[BEGIN]
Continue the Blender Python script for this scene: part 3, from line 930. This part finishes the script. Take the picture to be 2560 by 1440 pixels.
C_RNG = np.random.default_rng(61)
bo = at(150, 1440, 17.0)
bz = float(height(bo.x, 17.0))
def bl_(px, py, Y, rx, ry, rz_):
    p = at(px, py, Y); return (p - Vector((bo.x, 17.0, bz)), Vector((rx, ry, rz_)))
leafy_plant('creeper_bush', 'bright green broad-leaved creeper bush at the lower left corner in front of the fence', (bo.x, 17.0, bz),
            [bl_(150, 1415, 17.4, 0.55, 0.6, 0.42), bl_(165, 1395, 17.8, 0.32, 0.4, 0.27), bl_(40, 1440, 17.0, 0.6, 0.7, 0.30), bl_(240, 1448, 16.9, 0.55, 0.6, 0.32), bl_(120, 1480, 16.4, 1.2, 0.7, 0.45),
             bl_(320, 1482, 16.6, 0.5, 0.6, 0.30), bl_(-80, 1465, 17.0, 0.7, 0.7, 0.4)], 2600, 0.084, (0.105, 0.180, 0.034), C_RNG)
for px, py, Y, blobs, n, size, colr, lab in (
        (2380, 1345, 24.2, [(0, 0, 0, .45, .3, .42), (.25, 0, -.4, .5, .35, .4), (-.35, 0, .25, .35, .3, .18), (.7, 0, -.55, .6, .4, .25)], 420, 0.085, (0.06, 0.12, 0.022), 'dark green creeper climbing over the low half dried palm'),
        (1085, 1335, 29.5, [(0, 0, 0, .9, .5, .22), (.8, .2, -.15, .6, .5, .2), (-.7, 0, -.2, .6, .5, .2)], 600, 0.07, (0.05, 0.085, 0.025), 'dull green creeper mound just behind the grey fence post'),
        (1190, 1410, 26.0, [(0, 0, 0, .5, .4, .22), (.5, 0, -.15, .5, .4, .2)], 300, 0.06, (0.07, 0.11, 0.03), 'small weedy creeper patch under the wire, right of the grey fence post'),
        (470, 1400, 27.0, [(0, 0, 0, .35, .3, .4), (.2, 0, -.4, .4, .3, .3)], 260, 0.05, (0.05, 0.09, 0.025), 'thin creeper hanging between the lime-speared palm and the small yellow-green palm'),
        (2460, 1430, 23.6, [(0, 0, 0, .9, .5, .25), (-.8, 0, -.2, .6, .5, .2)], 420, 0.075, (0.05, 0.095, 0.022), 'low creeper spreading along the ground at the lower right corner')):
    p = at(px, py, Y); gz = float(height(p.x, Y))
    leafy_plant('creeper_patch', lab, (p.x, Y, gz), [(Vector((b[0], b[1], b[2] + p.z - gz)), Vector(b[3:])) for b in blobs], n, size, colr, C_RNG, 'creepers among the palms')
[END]
Instructions to follow
Output the complete data exactly as written.

Written answer
Continue the Blender Python script for this scene: part 3, from line 930. This part finishes the script. Take the picture to be 2560 by 1440 pixels.
C_RNG = np.random.default_rng(61)
bo = at(150, 1440, 17.0)
bz = float(height(bo.x, 17.0))
def bl_(px, py, Y, rx, ry, rz_):
    p = at(px, py, Y); return (p - Vector((bo.x, 17.0, bz)), Vector((rx, ry, rz_)))
leafy_plant('creeper_bush', 'bright green broad-leaved creeper bush at the lower left corner in front of the fence', (bo.x, 17.0, bz),
            [bl_(150, 1415, 17.4, 0.55, 0.6, 0.42), bl_(165, 1395, 17.8, 0.32, 0.4, 0.27), bl_(40, 1440, 17.0, 0.6, 0.7, 0.30), bl_(240, 1448, 16.9, 0.55, 0.6, 0.32), bl_(120, 1480, 16.4, 1.2, 0.7, 0.45),
             bl_(320, 1482, 16.6, 0.5, 0.6, 0.30), bl_(-80, 1465, 17.0, 0.7, 0.7, 0.4)], 2600, 0.084, (0.105, 0.180, 0.034), C_RNG)
for px, py, Y, blobs, n, size, colr, lab in (
        (2380, 1345, 24.2, [(0, 0, 0, .45, .3, .42), (.25, 0, -.4, .5, .35, .4), (-.35, 0, .25, .35, .3, .18), (.7, 0, -.55, .6, .4, .25)], 420, 0.085, (0.06, 0.12, 0.022), 'dark green creeper climbing over the low half dried palm'),
        (1085, 1335, 29.5, [(0, 0, 0, .9, .5, .22), (.8, .2, -.15, .6, .5, .2), (-.7, 0, -.2, .6, .5, .2)], 600, 0.07, (0.05, 0.085, 0.025), 'dull green creeper mound just behind the grey fence post'),
        (1190, 1410, 26.0, [(0, 0, 0, .5, .4, .22), (.5, 0, -.15, .5, .4, .2)], 300, 0.06, (0.07, 0.11, 0.03), 'small weedy creeper patch under the wire, right of the grey fence post'),
        (470, 1400, 27.0, [(0, 0, 0, .35, .3, .4), (.2, 0, -.4, .4, .3, .3)], 260, 0.05, (0.05, 0.09, 0.025), 'thin creeper hanging between the lime-speared palm and the small yellow-green palm'),
        (2460, 1430, 23.6, [(0, 0, 0, .9, .5, .25), (-.8, 0, -.2, .6, .5, .2)], 420, 0.075, (0.05, 0.095, 0.022), 'low creeper spreading along the ground at the lower right corner')):
    p = at(px, py, Y); gz = float(height(p.x, Y))
    leafy_plant('creeper_patch', lab, (p.x, Y, gz), [(Vector((b[0], b[1], b[2] + p.z - gz)), Vector(b[3:])) for b in blobs], n, size, colr, C_RNG, 'creepers among the palms')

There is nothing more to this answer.